Sunday, March 22, 2009

Ijara sukuk; Islamic finance hurt by falling asset prices; KFH-Turkey to open branch in Germany; GCC banks convert gov't deposits into capital

The announcement that ijara sukuk were the most common form of sukuk in 2008 came from a Moody's report that attributed its popularity to the AAOIFI ruling in February that criticized the Shari'ah-compliance of other forms of sukuk. Although I have argued that the AAOIFI ruling did not cause much of the overall reduction in sukuk issuance in 2008 (the evidence suggests it had more to do with the credit crisis), the shift in types of sukuk is more likely to be affected by AAOIFI rulings. Placing AAOIFI in the center of the decision around which types of sukuk are optimal is the right thing to do. There are many types of sukuk approved by AAOIFI and it benefits the industry for AAOIFI to direct which forms of sukuk are optimal from a Shari'ah-compliance perspective. However, more transparency from the organization reduce the uncertainty that contributed to significant confusion about which forms of sukuk were preferred by Shari'ah scholars that prevailed between Sheikh Usmani's comments in November 2007 and the AAOIFI clarification in February 2008.

An article that provides an introductory look at the Islamic financial industry provides a few good points that are not frequently expressed explicitly about the susceptibility of the Islamic finance industry to falling asset prices.
"However, in spite of these facts, following Islamic principles is not enough for banks to get the total protection from the financial crisis. Islamic finance is so intertwined with the global financial system that they also can’t avoid problems.

Many Islamic banks have invested their funds in equity. When the prices for real estate go down, their portfolios also go down. Countries involved in computer and electronics manufacturing (such as Malaysia) have been hit by competitive devaluation and reduce of export.

So even though Islamic countries have not suffered from the credit crunch, they have suffered from asset valuations and its financial effect.
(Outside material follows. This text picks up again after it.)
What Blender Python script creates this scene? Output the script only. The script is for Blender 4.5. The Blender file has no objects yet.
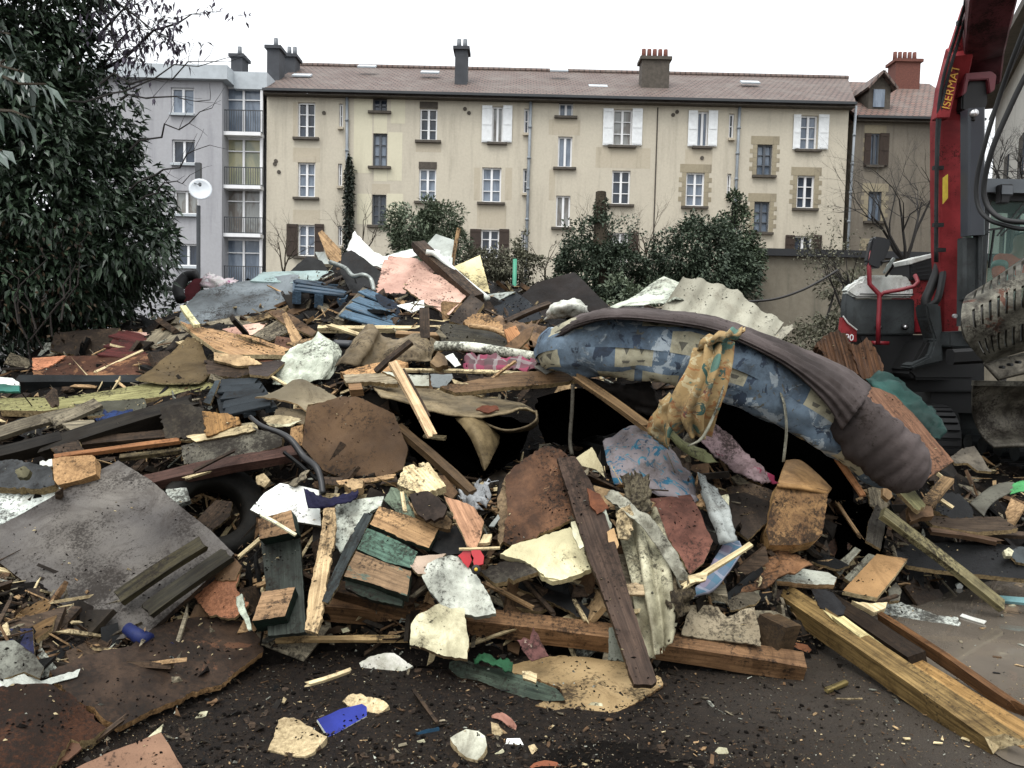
import bpy, bmesh, math, random
import numpy as np
from mathutils import Vector, Matrix, noise
random.seed(11); np.random.seed(11)
SC = bpy.context.scene
COL = SC.collection
R = math.radians
# ---------------------------------------------------------------- camera
FPX = 790.0
cam_d = bpy.data.cameras.new('camera'); cam = bpy.data.objects.new('camera', cam_d); COL.objects.link(cam)
CP = Vector((0, 0, 1.65))
CM = Matrix.Rotation(R(90 - 3.3), 3, 'X') @ Matrix.Rotation(R(1.36), 3, 'Z')
cam.matrix_world = Matrix.Translation(CP) @ CM.to_4x4()
cam_d.sensor_width = 36; cam_d.lens = FPX / 1024 * 36
cam_d.clip_start = 0.05; cam_d.clip_end = 3000
SC.camera = cam
# ---------------------------------------------------------------- world / light: bright overcast winter day
w = bpy.data.worlds.new('World'); SC.world = w; w.use_nodes = True
nt = w.node_tree; bg = nt.nodes['Background']
sky = nt.nodes.new('ShaderNodeTexSky'); sky.sky_type = 'NISHITA'; sky.sun_disc = False
sky.sun_elevation = R(62); sky.sun_rotation = R(200); sky.air_density = 1.0; sky.dust_density = 4.0
hsv = nt.nodes.new('ShaderNodeHueSaturation'); hsv.inputs['Saturation'].default_value = 0.12
mixw = nt.nodes.new('ShaderNodeMix'); mixw.data_type = 'RGBA'
mixw.inputs[0].default_value = 0.75
mixw.inputs[7].default_value = (9.4, 9.7, 10.0, 1)      # the cloud layer
_tc = nt.nodes.new('ShaderNodeTexCoord'); _sx = nt.nodes.new('ShaderNodeSeparateXYZ'); nt.links.new(_tc.outputs['Generated'], _sx.inputs[0])
_mr = nt.nodes.new('ShaderNodeMapRange'); _mr.inputs[1].default_value = 0; _mr.inputs[2].default_value = 1; _mr.inputs[3].default_value = .82; _mr.inputs[4].default_value = 2.1; nt.links.new(_sx.outputs[2], _mr.inputs[0])
_vm = nt.nodes.new('ShaderNodeVectorMath'); _vm.operation = 'SCALE'; _vm.inputs[0].default_value = (9.4, 9.7, 10.0); nt.links.new(_mr.outputs[0], _vm.inputs['Scale']); nt.links.new(_vm.outputs[0], mixw.inputs[7])   # overcast sky: brighter overhead than at the horizon
nt.links.new(sky.outputs[0], hsv.inputs['Color']); nt.links.new(hsv.outputs[0], mixw.inputs[6])
nt.links.new(mixw.outputs[2], bg.inputs[0]); bg.inputs[1].default_value = 0.105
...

Kuwait Turkish Participation Bank (KFH-Turkey) received approval to open a branch in Germany. The entrance into the European Union through Germany is a first. Prior to this announcement, Islamic banks wanting to enter into the EU started in the UK because of the FSA's accommodative stance towards Islamic financial institutions and the legal and regulatory changes which places Islamic finance on equal footing with conventional financial institutions.

Many Islamic banks in the GCC are converting government deposits into Tier 2 capital in order to strengthen their capital position. The two most recent banks to convert are Emirates Islamic and Abu Dhabi Commercial Bank.

Other News
  • Russian bank VTB may become the first Russian company to raise funds using a sukuk.
  • There is an interview with the CEO of the only Islamic bank in South Africa.
  • A Russian mufti calls for increased use of Islamic finance.
  • An article describes how the new Shari'ah-compliant gold ETC is monitored from a Shari'ah-compliance perspective, including unannounced reviews.
  • The decision about whether or not to merge Amlak and Tamweel, Dubai's struggling Shari'ah-compliant mortgage providers is in the final stages and liquidation of the two institutions is not being considered. Tamweel announced that it had not seen an increase in the numbers of foreclosures despite deteriorating economic conditions.
  • The IFSB summit that will be held in Singapore will focus on whether the current structure of the Islamic financial services industry will need to change as the industry matures and grows.
  • Zawya Dow Jones interviewed the CEO of the Asian Finance Bank.
  • The president of the Islamic Development Bank is interviewed before a conference in Kazakhstan. The president, in a different interview, said that the bank is planning to issue a $500 million sukuk in the next few months.
  • The head of Kuwait Finance House (Malaysia) says that assets in Islamic funds will decline in the near term but grow over the longer term. He also said that the global economic crisis will lead to more local currency sukuk instead of being issued in dollars.
  • Global Investment House released a report on Bahrain's Islamic finance industry and said it expects the industry to rebound in 2009. During 2008, the volume of sukuk issuance fell to $700 million from $1 billion in 2007.